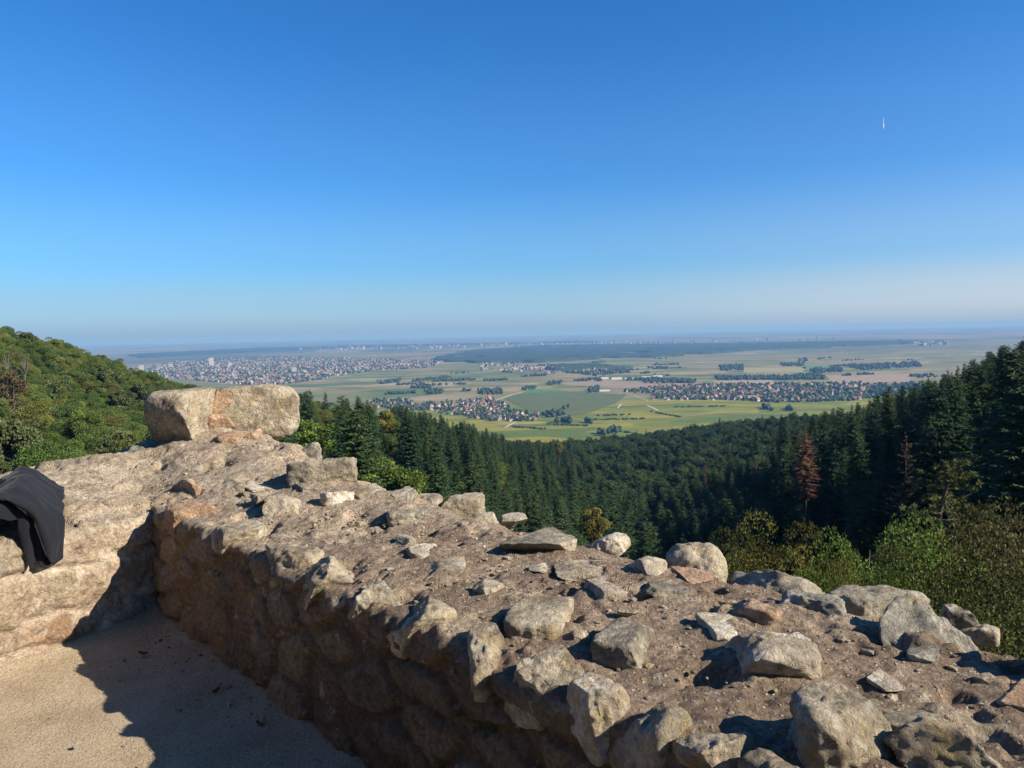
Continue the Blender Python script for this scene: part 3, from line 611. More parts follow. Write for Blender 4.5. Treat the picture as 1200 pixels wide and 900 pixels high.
# ------------------------------------------------------------------ jacket on the side wall
def side_pt(px, py, e):
    d = ray(px, py); t = (P0 @ m_dir + e - EYE @ m_dir) / (d @ m_dir); return EYE + d * t
def catmull(G, n):
    G = np.asarray(G); m = len(G); t = np.linspace(0, m - 1, n); i = np.minimum(t.astype(int), m - 2); f = (t - i)[(...,) + (None,) * (G.ndim - 1)]
    g = lambda k: G[np.clip(i + k, 0, m - 1)]
    return 0.5 * (2 * g(0) + (g(1) - g(-1)) * f + (2 * g(-1) - 5 * g(0) + 4 * g(1) - g(2)) * f ** 2 + (3 * g(0) - g(-1) - 3 * g(1) + g(2)) * f ** 3)
def cloth(name, cols, rows, fold, seed, parent, mat, nu=90, nv=80, th=0.007, stretch=(7, 7, 2.2)):
    G = np.array([[side_pt(c, y, e) for c, y, e in zip(cols, ys, es)] for ys, es in rows])
    G = catmull(G, nv); G = np.swapaxes(catmull(np.swapaxes(G, 0, 1), nu), 0, 1)
    loc = np.stack([(G - P0) @ l_dir, (G - P0) @ m_dir, G[..., 2]], -1)
    w = fold * (0.65 * (1 - np.abs(fbm(loc * stretch, seed, 2)) * 2.2) + 0.35 * fbm(loc * np.array(stretch) * 2.6, seed + 3, 2))
    nrm = np.cross(np.gradient(G, axis=0), np.gradient(G, axis=1)); nrm /= np.linalg.norm(nrm, axis=-1, keepdims=True) + 1e-9
    if (nrm @ -m_dir + nrm[..., 2]).mean() < 0: nrm = -nrm
    G = G + nrm * w[..., None]
    o = link(name, mesh_np(name, G.reshape(-1, 3), grid_faces(nv, nu), [mat]), parent)
    md = o.modifiers.new('thickness', 'SOLIDIFY'); md.thickness = th; md.offset = -1
    return o
t_ = NT('charcoal_fleece'); P_ = t_.pos(); t_.color(t_.mix(1.0, (0.008, 0.0095, 0.0135), t_.ramp(t_.noise(P_, 420, 2), [(0.3, 0.75), (0.7, 1.3)]), 'MULTIPLY')); t_.bump(t_.noise(P_, 500, 3), 0.4, 0.002)
t_.b.inputs['Sheen Weight'].default_value = 0.06; t_.b.inputs['Sheen Roughness'].default_value = 0.5
MAT['fleece'] = t_.m
jack = bpy.data.objects.new('jacket', None); COL.objects.link(jack); tag(jack, 'dark charcoal fleece jacket draped over the sunlit side wall', 'jacket')
C_ = [-95, -50, -10, 8, 22, 36, 50, 62, 74]
cloth('jacket_body', [-95, -50, -10, 8, 22, 36, 48, 57, 66, 74],
      [([612, 600, 582, 574, 566, 564, 570, 576, 578, 580], [.62] * 10),
       ([600, 586, 570, 560, 550, 549, 557, 564, 568, 572], [.45] * 10),
       ([598, 588, 576, 566, 556, 557, 565, 573, 579, 584], [.24] * 10),
       ([598, 590, 580, 574, 568, 574, 584, 592, 598, 602], [.07, .07, .06, .04, .02, 0, -.01, -.02, -.03, -.02]),
       ([600, 592, 583, 582, 582, 590, 603, 616, 622, 622], [-.02, -.02, -.03, -.05, -.06, -.07, -.085, -.09, -.07, -.05]),
       ([601, 593, 584, 586, 590, 598, 614, 640, 642, 641], [-.04, -.04, -.05, -.08, -.09, -.10, -.11, -.10, -.065, -.045]),
       ([602, 593, 583, 587, 593, 601, 621, 655, 659, 654], [-.03, -.03, -.04, -.07, -.08, -.085, -.10, -.085, -.055, -.04])], 0.022, 41, jack, MAT['fleece'], 120, 110)
cloth('front_flap', [-60, -20, 2, 10, 18, 27, 33], [([588, 580, 578, 580, 584, 590, 594], [0] * 7), ([600, 594, 590, 592, 596, 602, 606], [-.04] * 7), ([608, 607, 608, 610, 609, 608, 612], [-.035] * 7)], 0.010, 57, jack, MAT['fleece'], 60, 40)
cloth('sleeve', [22, 29, 35, 41, 45], [([586, 590, 595, 600, 606], [-.03] * 5), ([598, 604, 610, 612, 616], [-.04, -.055, -.06, -.055, -.04]), ([612, 622, 632, 632, 632], [-.03, -.045, -.05, -.045, -.03]), ([622, 636, 652, 646, 642], [-.02, -.035, -.04, -.035, -.02]), ([624, 644, 666, 656, 646], [-.015, -.03, -.03, -.03, -.02])], 0.014, 63, jack, MAT['fleece'], 50, 70)
cloth('sleeve', [40, 46, 52, 58, 63], [([598, 602, 608, 612, 616], [-.05] * 5), ([622, 624, 626, 628, 630], [-.05, -.065, -.07, -.06, -.04]), ([645, 650, 650, 648, 645], [-.035, -.05, -.055, -.05, -.035]), ([652, 664, 664, 662, 655], [-.025, -.04, -.045, -.04, -.03])], 0.010, 71, jack, MAT['fleece'], 50, 60)
cv, cf = tube(catmull(np.array([side_pt(*p) for p in [(-60, 592, .25), (-20, 580, .24), (0, 573, .22), (14, 562, .26), (28, 556, .28), (44, 562, .28), (60, 572, .28), (72, 577, .3)]]), 60), 0.012 + 0.006 * np.sin(np.linspace(0, 3.1, 60)), 10)
link('collar', mesh_np('collar', cv, cf, [MAT['fleece']]), jack)

# dry leaves on the terrace floor
DL = plain('dry_leaf', (0.19, 0.085, 0.035), 0.7)
for i, (px, py) in enumerate([(168, 768), (252, 813), (305, 852)]):
    P = at(px, py, 0.012); u = np.linspace(-1, 1, 7); v_ = np.linspace(-1, 1, 5); U, V2 = np.meshgrid(u, v_, indexing='ij')
    w = np.sqrt(np.clip(1 - U ** 2, 0, 1)) * (0.6 + 0.25 * np.cos(9 * U)); LV = np.stack([U * 0.026, V2 * w * 0.016, 0.006 + 0.010 * U ** 2 + 0.01 * V2 ** 2], -1).reshape(-1, 3)
    o = link('dry_leaf', mesh_np('dry_leaf', LV, grid_faces(7, 5), [DL])); o.location = (P[0], P[1], 0.012); o.rotation_euler = (0.2, 0.1, i * 1.3)
    tag(o, ['brown dry leaf nearest the inner wall corner, in the shadow', 'brown dry leaf at the wall foot in the middle of the floor shadow', 'curled dry leaf close to the wall foot low in the shadow', 'brown dry leaf lowest in the shaded strip by the wall',
            'dry leaf left of the lowest ones in the floor shadow', 'pale dry leaf on the sunlit sandy floor'][i], 'leaf', 'dry leaves on the terrace floor')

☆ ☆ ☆

WORK TO BE COMPLETED => Quote the preceding listing precisely and completely, omitting its images.

SOLUTION =>
Continue the Blender Python script for this scene: part 3, from line 611. More parts follow. Write for Blender 4.5. Treat the picture as 1200 pixels wide and 900 pixels high.
# ------------------------------------------------------------------ jacket on the side wall
def side_pt(px, py, e):
    d = ray(px, py); t = (P0 @ m_dir + e - EYE @ m_dir) / (d @ m_dir); return EYE + d * t
def catmull(G, n):
    G = np.asarray(G); m = len(G); t = np.linspace(0, m - 1, n); i = np.minimum(t.astype(int), m - 2); f = (t - i)[(...,) + (None,) * (G.ndim - 1)]
    g = lambda k: G[np.clip(i + k, 0, m - 1)]
    return 0.5 * (2 * g(0) + (g(1) - g(-1)) * f + (2 * g(-1) - 5 * g(0) + 4 * g(1) - g(2)) * f ** 2 + (3 * g(0) - g(-1) - 3 * g(1) + g(2)) * f ** 3)
def cloth(name, cols, rows, fold, seed, parent, mat, nu=90, nv=80, th=0.007, stretch=(7, 7, 2.2)):
    G = np.array([[side_pt(c, y, e) for c, y, e in zip(cols, ys, es)] for ys, es in rows])
    G = catmull(G, nv); G = np.swapaxes(catmull(np.swapaxes(G, 0, 1), nu), 0, 1)
    loc = np.stack([(G - P0) @ l_dir, (G - P0) @ m_dir, G[..., 2]], -1)
    w = fold * (0.65 * (1 - np.abs(fbm(loc * stretch, seed, 2)) * 2.2) + 0.35 * fbm(loc * np.array(stretch) * 2.6, seed + 3, 2))
    nrm = np.cross(np.gradient(G, axis=0), np.gradient(G, axis=1)); nrm /= np.linalg.norm(nrm, axis=-1, keepdims=True) + 1e-9
    if (nrm @ -m_dir + nrm[..., 2]).mean() < 0: nrm = -nrm
    G = G + nrm * w[..., None]
    o = link(name, mesh_np(name, G.reshape(-1, 3), grid_faces(nv, nu), [mat]), parent)
    md = o.modifiers.new('thickness', 'SOLIDIFY'); md.thickness = th; md.offset = -1
    return o
t_ = NT('charcoal_fleece'); P_ = t_.pos(); t_.color(t_.mix(1.0, (0.008, 0.0095, 0.0135), t_.ramp(t_.noise(P_, 420, 2), [(0.3, 0.75), (0.7, 1.3)]), 'MULTIPLY')); t_.bump(t_.noise(P_, 500, 3), 0.4, 0.002)
t_.b.inputs['Sheen Weight'].default_value = 0.06; t_.b.inputs['Sheen Roughness'].default_value = 0.5
MAT['fleece'] = t_.m
jack = bpy.data.objects.new('jacket', None); COL.objects.link(jack); tag(jack, 'dark charcoal fleece jacket draped over the sunlit side wall', 'jacket')
C_ = [-95, -50, -10, 8, 22, 36, 50, 62, 74]
cloth('jacket_body', [-95, -50, -10, 8, 22, 36, 48, 57, 66, 74],
      [([612, 600, 582, 574, 566, 564, 570, 576, 578, 580], [.62] * 10),
       ([600, 586, 570, 560, 550, 549, 557, 564, 568, 572], [.45] * 10),
       ([598, 588, 576, 566, 556, 557, 565, 573, 579, 584], [.24] * 10),
       ([598, 590, 580, 574, 568, 574, 584, 592, 598, 602], [.07, .07, .06, .04, .02, 0, -.01, -.02, -.03, -.02]),
       ([600, 592, 583, 582, 582, 590, 603, 616, 622, 622], [-.02, -.02, -.03, -.05, -.06, -.07, -.085, -.09, -.07, -.05]),
       ([601, 593, 584, 586, 590, 598, 614, 640, 642, 641], [-.04, -.04, -.05, -.08, -.09, -.10, -.11, -.10, -.065, -.045]),
       ([602, 593, 583, 587, 593, 601, 621, 655, 659, 654], [-.03, -.03, -.04, -.07, -.08, -.085, -.10, -.085, -.055, -.04])], 0.022, 41, jack, MAT['fleece'], 120, 110)
cloth('front_flap', [-60, -20, 2, 10, 18, 27, 33], [([588, 580, 578, 580, 584, 590, 594], [0] * 7), ([600, 594, 590, 592, 596, 602, 606], [-.04] * 7), ([608, 607, 608, 610, 609, 608, 612], [-.035] * 7)], 0.010, 57, jack, MAT['fleece'], 60, 40)
cloth('sleeve', [22, 29, 35, 41, 45], [([586, 590, 595, 600, 606], [-.03] * 5), ([598, 604, 610, 612, 616], [-.04, -.055, -.06, -.055, -.04]), ([612, 622, 632, 632, 632], [-.03, -.045, -.05, -.045, -.03]), ([622, 636, 652, 646, 642], [-.02, -.035, -.04, -.035, -.02]), ([624, 644, 666, 656, 646], [-.015, -.03, -.03, -.03, -.02])], 0.014, 63, jack, MAT['fleece'], 50, 70)
cloth('sleeve', [40, 46, 52, 58, 63], [([598, 602, 608, 612, 616], [-.05] * 5), ([622, 624, 626, 628, 630], [-.05, -.065, -.07, -.06, -.04]), ([645, 650, 650, 648, 645], [-.035, -.05, -.055, -.05, -.035]), ([652, 664, 664, 662, 655], [-.025, -.04, -.045, -.04, -.03])], 0.010, 71, jack, MAT['fleece'], 50, 60)
cv, cf = tube(catmull(np.array([side_pt(*p) for p in [(-60, 592, .25), (-20, 580, .24), (0, 573, .22), (14, 562, .26), (28, 556, .28), (44, 562, .28), (60, 572, .28), (72, 577, .3)]]), 60), 0.012 + 0.006 * np.sin(np.linspace(0, 3.1, 60)), 10)
link('collar', mesh_np('collar', cv, cf, [MAT['fleece']]), jack)

# dry leaves on the terrace floor
DL = plain('dry_leaf', (0.19, 0.085, 0.035), 0.7)
for i, (px, py) in enumerate([(168, 768), (252, 813), (305, 852)]):
    P = at(px, py, 0.012); u = np.linspace(-1, 1, 7); v_ = np.linspace(-1, 1, 5); U, V2 = np.meshgrid(u, v_, indexing='ij')
    w = np.sqrt(np.clip(1 - U ** 2, 0, 1)) * (0.6 + 0.25 * np.cos(9 * U)); LV = np.stack([U * 0.026, V2 * w * 0.016, 0.006 + 0.010 * U ** 2 + 0.01 * V2 ** 2], -1).reshape(-1, 3)
    o = link('dry_leaf', mesh_np('dry_leaf', LV, grid_faces(7, 5), [DL])); o.location = (P[0], P[1], 0.012); o.rotation_euler = (0.2, 0.1, i * 1.3)
    tag(o, ['brown dry leaf nearest the inner wall corner, in the shadow', 'brown dry leaf at the wall foot in the middle of the floor shadow', 'curled dry leaf close to the wall foot low in the shadow', 'brown dry leaf lowest in the shaded strip by the wall',
            'dry leaf left of the lowest ones in the floor shadow', 'pale dry leaf on the sunlit sandy floor'][i], 'leaf', 'dry leaves on the terrace floor')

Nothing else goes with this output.